March 31, 2008 / 2:23 PM / 10 years ago

Det norske submits $588 mln Froy field plan

OSLO, March 31 (Reuters) - Norwegian oil company Det norske oljeselskap DETNOR.OL submitted on Monday a 3 billion crowns ($588.1 million) plan to redevelop the dormant Froy oilfield in the North Sea, the group said.

“Det norske hopes to produce at least 50 million barrels of oil from Froy over a six-year period,” said the company, which was spun off by DNO (DNO.OL) and took over its Norwegian shelf activities.

Plateau production is seen at about 31,500 barrels of oil per day, with eight producing wells, the company said in a statement.

“Provided that the (plan for development and operation) is approved before the summer of 2008, the company expects drilling and production to commence during the third quarter of 2012,” Det norske said.

Froy was in production in 1995-2001 with Elf as operator, but the recovery rate was lower than projected, and low prices and technical challenges related to the reservoir caused it to be shut down earlier than planned, Det norske oljeselskap said.

Det norske got the licence and operatorship in a 2005 licensing round for mature areas of the Norwegian shelf.

Its partner in the field with a 50 percent interest is UK independent Premier Oil (PMO.L).

“We need an oil price over $50 dollar per barrel to be profitable on the project,” Det norske’s Chief Executive Erik Haugane told a news conference.

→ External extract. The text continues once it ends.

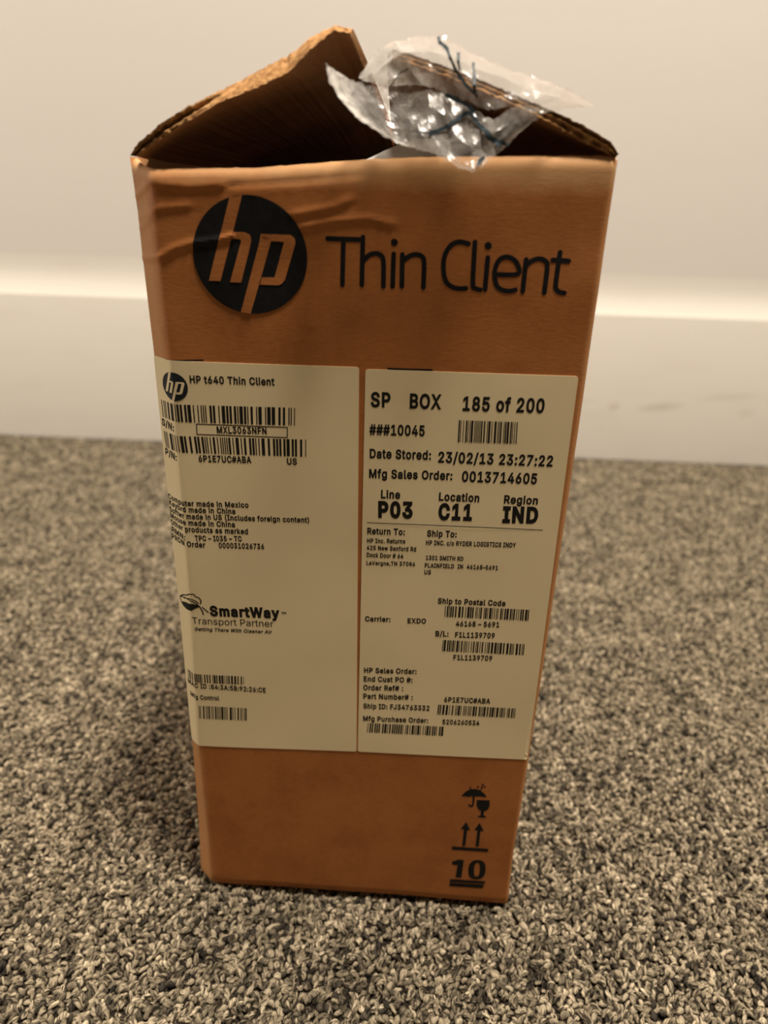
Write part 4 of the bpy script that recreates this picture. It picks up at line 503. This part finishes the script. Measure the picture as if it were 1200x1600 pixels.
def ribbon(bm, pts, w, caps=8, mi=0):
    P = [Vector((p[0], p[1])) for p in pts]
    if len(P) > 2:                                        # smooth the corner points
        Q = [P[0]]
        for i in range(len(P) - 1):
            p0, p1, p2, p3 = P[max(0, i - 1)], P[i], P[i + 1], P[min(len(P) - 1, i + 2)]
            for t in (0.25, 0.5, 0.75, 1.0):
                Q.append(0.5 * ((2 * p1) + (p2 - p0) * t + (2 * p0 - 5 * p1 + 4 * p2 - p3) * t * t + (3 * p1 - p0 - 3 * p2 + p3) * t ** 3))
        P = Q
    L_, R2 = [], []
    for i, p in enumerate(P):
        d = (P[min(i + 1, len(P) - 1)] - P[max(i - 1, 0)]); d.normalize(); nrm = Vector((-d.y, d.x)) * w / 2
        L_.append(p + nrm); R2.append(p - nrm)
    vl = [bm.verts.new((*p, 0)) for p in L_]; vr = [bm.verts.new((*p, 0)) for p in R2]
    for i in range(len(P) - 1):
        f = bm.faces.new((vr[i], vr[i + 1], vl[i + 1], vl[i])); f.material_index = mi
    for (p, q) in ((P[0], P[1]), (P[-1], P[-2])):
        d = p - q; a0 = math.atan2(d.y, d.x)
        vs = [bm.verts.new((p.x + w / 2 * math.cos(a0 - math.pi / 2 + math.pi * k / caps) , p.y + w / 2 * math.sin(a0 - math.pi / 2 + math.pi * k / caps), 0)) for k in range(caps + 1)]
        f = bm.faces.new(vs); f.material_index = mi

GCACHE = {}
def winding(p, l):
    w = 0
    for i in range(len(l)):
        a, b = l[i - 1], l[i]
        if (a.y > p.y) != (b.y > p.y) and p.x < (b.x - a.x) * (p.y - a.y) / (b.y - a.y) + a.x: w += 1 if b.y > a.y else -1
    return w
def glyph(ch, bold):
    """filled mesh (points, faces) of one letter, thickened"""
    if (ch, bold) in GCACHE: return GCACHE[ch, bold]
    wt = (0.002, 0.032, 0.046)[bold]; co, fa = [], []
    raw = [[Vector((l[2 * i] / 1000, l[2 * i + 1] / 1000)) for i in range(len(l) // 2)] for l in GLYPHS[ch][1]]
    def fat(P):
        out = []; k = len(P)
        for i in range(k):                                 # move every outline point outwards
            d0 = (P[i] - P[i - 1]).normalized(); d1 = (P[(i + 1) % k] - P[i]).normalized()
            n0, n1 = Vector((-d0.y, d0.x)), Vector((-d1.y, d1.x)); b_ = n0 + n1
            out.append(P[i] + (b_ / max(0.55, b_.length_squared / 2)) * wt if b_.length > 1e-3 else P[i])
        return out
    fl = [fat(l) for l in raw]; vs, ed = [], []
    for l in fl:
        n0 = len(vs); vs += l; ed += [(n0 + i, n0 + (i + 1) % len(l)) for i in range(len(l))]
    if vs:
        ov, _, of, _, _, _ = geometry.delaunay_2d_cdt(vs, ed, [], 0, 1e-5)
        co = [(v.x, v.y) for v in ov]
        for f in of:
            c = sum((ov[i] for i in f), Vector((0, 0))) / len(f)
            if sum(winding(c, l) for l in fl) != 0: fa.append(list(f))
    GCACHE[ch, bold] = (co, fa); return co, fa
def text_into(bm, txt, x0, z0, x1, z1, h, bold, it):
    """letters (capitals 0.509 high) stretched onto the baseline (x0,z0)-(x1,z1)"""
    pen = 0.0; pts = []; faces = []
    for ch in txt:
        co, fa = glyph(ch, bold); n0 = len(pts)
        pts += [(x + pen + (0.22 * y if it else 0), y) for x, y in co]; faces += [[n0 + i for i in f] for f in fa]
        pen += GLYPHS[ch][0] / 1000 + (0.005, 0.055, 0.08)[bold]
    xa, xb = min(p[0] for p in pts), max(p[0] for p in pts)
    L_ = math.hypot(x1 - x0, z1 - z0); ux, uz = (x1 - x0) / L_, (z1 - z0) / L_
    vs = []
    for x, y in pts:
        u = (x - xa) / (xb - xa) * L_; v = y / (0.509 + (0, 0.02, 0.03)[bold]) * h
        vs.append(bm.verts.new((x0 + u * ux - v * uz, z0 + u * uz + v * ux, 0)))
    for f in faces: bm.faces.new([vs[i] for i in f])
def mmt(e): return (e[0],) + tuple(c / 1000 for c in e[1:6]) + (int(e[6]), e[7])
def bars(bm, q, seed, count):
    q = arr(q); r = random.Random(seed)
    W = np.linalg.norm(q[1] - q[0]); mod = W / (3.4 * count)
    t = 0.0
    while t < 1:
        bw = r.choice((1, 1, 1, 2, 2, 3)) * mod / W; sp = r.choice((1, 1, 1, 2, 2, 3)) * mod / W
        a, b = t, min(1, t + bw)
        if b - a > 0.3 * mod / W:
            poly(bm, [q[0] + (q[1] - q[0]) * a, q[0] + (q[1] - q[0]) * b, q[3] + (q[2] - q[3]) * b, q[3] + (q[2] - q[3]) * a])
        t += bw + sp

def rounded(corners, r, n_=5):
    c = [Vector(p) for p in corners]; out = []
    for i in range(4):
        p, a, b = c[i], (c[i - 1] - c[i]).normalized(), (c[(i + 1) % 4] - c[i]).normalized()
        for k in range(n_ + 1):
            t = k / n_
            out.append((p + a * r) * (1 - t) ** 2 + p * 2 * t * (1 - t) + (p + b * r) * t * t)
    return out
OFF_L = 0.00026
def label(outline, label_text):
    bm = bmesh.new(); poly(bm, rounded(arr(outline).tolist(), 0.0016)); tri(bm); map_face(bm, OFF_L, 0.0022)
    for f in bm.faces:
        f.normal_update()
        if f.normal.y > 0: f.normal_flip()
    be = [e for e in bm.edges if e.is_boundary]
    ex = bmesh.ops.extrude_edge_only(bm, edges=be)
    for v in ex['geom']:
        if isinstance(v, bmesh.types.BMVert): v.co.y += OFF_L
    o = from_bm('shipping_label', bm, PAPER, carton, False); o['label'] = label_text
    return o
lab_l = label(LEFT_OUT, 'cream paper product label wrapped onto the crushed left corner')
lab_r = label(RIGHT_OUT, 'cream paper routing label with large bold black lettering')
for lab, texts, blocks, bcs, seed, counts in ((lab_l, LEFT_TEXT, (1, 6, 15, 19, 21), LEFT_BARS, 1, (37, 42, 27, 20)), (lab_r, RIGHT_TEXT, (4, 8, 14, 24, 31, 39), RIGHT_BARS, 50, (26, 36, 36, 34, 32))):
    s0 = 0
    for s1 in blocks:
        bm = bmesh.new()
        for e in texts[s0:s1]: text_into(bm, *mmt(e))
        face_print('printed_text', bm, INK_LABEL, lab, OFF_L + 0.00008, None); s0 = s1
    bm = bmesh.new()
    if lab is lab_l:
        q = [Vector(p) for p in arr(LEFT_FRAME)]
        for i in range(4): ribbon(bm, [q[i], q[(i + 1) % 4]], 0.0005, 2)
        face_print('printed_frame', bm, INK_LABEL, lab, OFF_L + 0.00008, None)
    else:
        ribbon(bm, [Vector(p) for p in arr(RIGHT_RULE)], 0.0004, 2); face_print('printed_rule', bm, INK_LABEL, lab, OFF_L + 0.00008, None)
    for k, q in enumerate(bcs):
        bm = bmesh.new(); bars(bm, q, seed + k, counts[k])
        face_print('barcode', bm, INK_LABEL, lab, OFF_L + 0.00008, 0.004)

def logo(name, spec, bgm, fgm, parent, off):
    (cx, cz), rx, rz = spec; cx, cz, rx, rz = cx / 1000, cz / 1000, rx / 1000, rz / 1000
    a = bmesh.new(); poly(a, [(cx + rx * math.cos(t), cz + rz * math.sin(t)) for t in np.linspace(0, 2 * math.pi, 97)[:-1]])
    tri(a); map_face(a, off, 0.001)
    b = bmesh.new()
    for sh in LOGO_SHAPES: poly(b, [(cx + rx * x / max(1, math.hypot(x, y)), cz + rz * y / max(1, math.hypot(x, y))) for x, y in sh], 1)
    tri(b); map_face(b, off + 0.0002, 0.001)
    me = bpy.data.meshes.new('x'); b.to_mesh(me); b.free(); a.from_mesh(me); bpy.data.meshes.remove(me)
    for f in a.faces:
        f.normal_update()
        if f.normal.y > 0: f.normal_flip()
    return from_bm(name, a, [bgm, fgm], parent, False)
logo('printed_logo', LOGO_BIG, INK, KRAFT, carton, 0.00035)
logo('printed_logo', LOGO_SMALL, LOGO_DARK, PAPER, lab_l, OFF_L + 0.00009)
bm = bmesh.new()
poly(bm, arr(SW_DARK[0]))
for l in SW_LINES: ribbon(bm, arr(l), 0.0007, 4)
face_print('emblem', bm, INK_LABEL, lab_l, OFF_L + 0.00009, 0.0015)

bm = bmesh.new()
for k, s_ in enumerate(LETTER_STROKES): ribbon(bm, arr(s_), (0.00215 if len(s_) > 2 or abs(s_[0][0] - s_[1][0]) > 1 or abs(s_[0][1] - s_[1][1]) > 5 else 0.0031))
face_print('printed_lettering', bm, INK, carton, 0.00012)
for q in BARS_ABOVE:
    bm = bmesh.new(); poly(bm, arr(q)); face_print('printed_bar', bm, INK, carton, 0.00010)
def symbol(name, polys, lab=None):
    bm = bmesh.new()
    for p in polys: poly(bm, arr(p))
    o = face_print(name, bm, INK, carton, 0.00012)
    if lab: o['label'] = lab
symbol('umbrella_symbol', SYM_UMB); symbol('glass_symbol', SYM_GLASS); symbol('arrow_symbol', SYM_ARROW)
bm = bmesh.new(); poly(bm, arr(SYM_ONE[0]))
oz, iz = arr(SYM_ZERO[0]), arr(SYM_ZERO[1])
vo = [bm.verts.new((*p, 0)) for p in oz]; vi = [bm.verts.new((*p, 0)) for p in iz]
for i in range(len(vo)):
    j = (i + 1) % len(vo); bm.faces.new((vo[i], vo[j], vi[j], vi[i]))
for q in SYM_RULES: poly(bm, arr(q))
face_print('stack_limit_symbol', bm, INK, carton, 0.00012)

# ------------------------------------------------------------------ the white foam standing inside the box
ROT = Matrix.Rotation(-0.0220648, 4, 'Z')
bm = bmesh.new()
tp = [(p[0] / 1000, p[2] / 1000) for p in FOAM_TOP]+ [(0.0330, 0.4660), (0.0345, 0.4600)]
outl = [(-0.0075, 0.0065)] + [(-0.0075, 0.4575)] + tp + [(0.0345, 0.0065)]
fr = [bm.verts.new((x, 0.0330, z)) for x, z in outl]; bk = [bm.verts.new((x, 0.0480, z)) for x, z in outl]
bm.faces.new(fr); bm.faces.new(bk[::-1])
for i in range(len(fr)):
    j = (i + 1) % len(fr); bm.faces.new((fr[j], fr[i], bk[i], bk[j]))
bmesh.ops.bevel(bm, geom=[e for e in bm.edges], offset=0.002, segments=3, affect='EDGES')
foam = from_bm('foam_board', bm, FOAM); foam.matrix_world = ROT
tag(foam, 'smooth white foam packing board standing inside the open cardboard box', 'packing foam')

# ------------------------------------------------------------------ crumpled clear film caught on the flap
film = bpy.data.objects.new('plastic_film', None); COL.objects.link(film); film.matrix_world = ROT
tag(film, 'crumpled piece of clear plastic film hanging over the right top flap', 'plastic wrap')
def film_eval(G, s, t):
    i = min(int(s), len(G[0]) - 2); j = min(int(t), len(G) - 2); a, b = s - i, t - j
    return (1 - b) * ((1 - a) * G[j][i] + a * G[j][i + 1]) + b * ((1 - a) * G[j + 1][i] + a * G[j + 1][i + 1])
def crumple(p, seed, amp):
    q = Vector(p) * 34 + Vector((seed, 0, 0))
    d, pts = noise.voronoi(q)
    f = (d[1] - d[0])
    q2 = Vector(p) * 85 + Vector((seed, 5, 0)); d2, _ = noise.voronoi(q2)
    return amp * (f - 0.35) + amp * 0.22 * (d2[1] - d2[0] - 0.35)
def film_sheet(name, data, seed, amp, milk_fn):
    G = np.array(data, float) / 1000; nr, nc = G.shape[:2]; SUB = 9
    ss = np.linspace(0, nc - 1, (nc - 1) * SUB + 1); tt = np.linspace(0, nr - 1, (nr - 1) * SUB + 1)
    bm = bmesh.new(); P = []; milk = []
    for t in tt:
        row = []
        for s in ss:
            p = film_eval(G, s, t); e = min(s, nc - 1 - s, t, nr - 1 - t)
            dd = crumple(p, seed, amp)
            p = p + np.array([0.25 * dd * math.sin(s * 5), -dd, 0.5 * dd])
            if e == 0: p = p + np.array([noise.noise(Vector((s * 3, t * 3, seed))) * 0.0012, 0, noise.noise(Vector((s * 4, t * 3, seed + 9))) * 0.0014])
            row.append(tuple(p)); milk.append(milk_fn(s / (nc - 1), t / (nr - 1)))
        P.append(row)
    grid_bm(bm, P)
    o = from_bm(name, bm, FILM, film, False)
    a = o.data.attributes.new('milk', 'FLOAT', 'POINT'); a.data.foreach_set('value', milk)
    return G
GF = film_sheet('film_sheet', FILM_FRONT, 3.0, 0.0042, lambda s, t: 0.28 + 0.85 * (1 - sm(0.02, 0.20, s)) + 0.30 * sm(0.6, 1, t) * (1 - sm(0.3, 0.6, s)))
GB = film_sheet('film_sheet', FILM_BACK, 8.0, 0.0030, lambda s, t: 0.20 + 0.9 * (1 - sm(0.10, 0.34, s)) * (1 - 0.25 * t))
def film_stroke(name, lines, G, seed, amp, m, w):
    bm = bmesh.new()
    for l in lines:
        pts = []
        for (a, b) in zip(l[:-1], l[1:]):
            for k in range(8): pts.append((a[0] + (b[0] - a[0]) * k / 8, a[1] + (b[1] - a[1]) * k / 8))
        pts.append(l[-1])
        P = []
        for (s, t) in pts:
            p = film_eval(G, s, t); dd = crumple(p, seed, amp); P.append(p + np.array([0.25 * dd * math.sin(s * 5), -dd - 0.0012, 0.5 * dd]))
        rows = []
        for i, p in enumerate(P):
            d = P[min(i + 1, len(P) - 1)] - P[max(0, i - 1)]; nrm = np.array([-d[2], 0, d[0]]); nrm /= (np.linalg.norm(nrm) + 1e-9)
            ww = w * (0.75 + 0.4 * noise.noise(Vector((i * 0.4, seed, l[0][0])))) / 2
            rows.append([tuple(p - nrm * ww), tuple(p + nrm * ww)])
        grid_bm(bm, rows)
    return from_bm(name, bm, m, film, False)
film_stroke('ink_stroke', INK_BACK, GB, 8.0, 0.0030, INK_BLUE, 0.0016)
film_stroke('ink_stroke', INK_FRONT, GF, 3.0, 0.0042, INK_BLUE, 0.0020)
film_stroke('hair', [HAIR_LINE], GB, 8.0, 0.0030, HAIR, 0.0006)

Froy will be developed with a jack-up platform containing drilling and production facilities, the company said, adding that oil will be stored in a tank on the seabed before offloading to shuttle tankers for transport.

Produced gas and water will be injected into the reservoir to raise pressure and enhance recovery, it said.

“On a licence basis, expected investments for development and operation of the Froy field amount to 3 billion Norwegian crowns (fixed terms) in the 2008-2014 period, assuming a leased production facility,” Det norske oljeselskap said.

“The Froy field is expected to generate a net present value amounting to 5 billion crowns before taxes, provided a cost of capital of 7 percent before taxes and oil prices based on the market’s forward curve,” it said.

This will provide Det norske with “a significant cash flow” for further investments in exploration and development on the Norwegian shelf, the company said.

Premier Oil Norge has yet to endorse the plan submitted to the Norwegian authorities, Det norske said.

“Premier believes it’s too expensive, but they haven’t put up any alternatives for us,” Haugane told the news conferanse.

He added that Det norske has asked Premier if it wants to sell its stake, but Premier has not been willing to sell.

In any case, Det norske does not want to own more than 50 percent of the project, he said.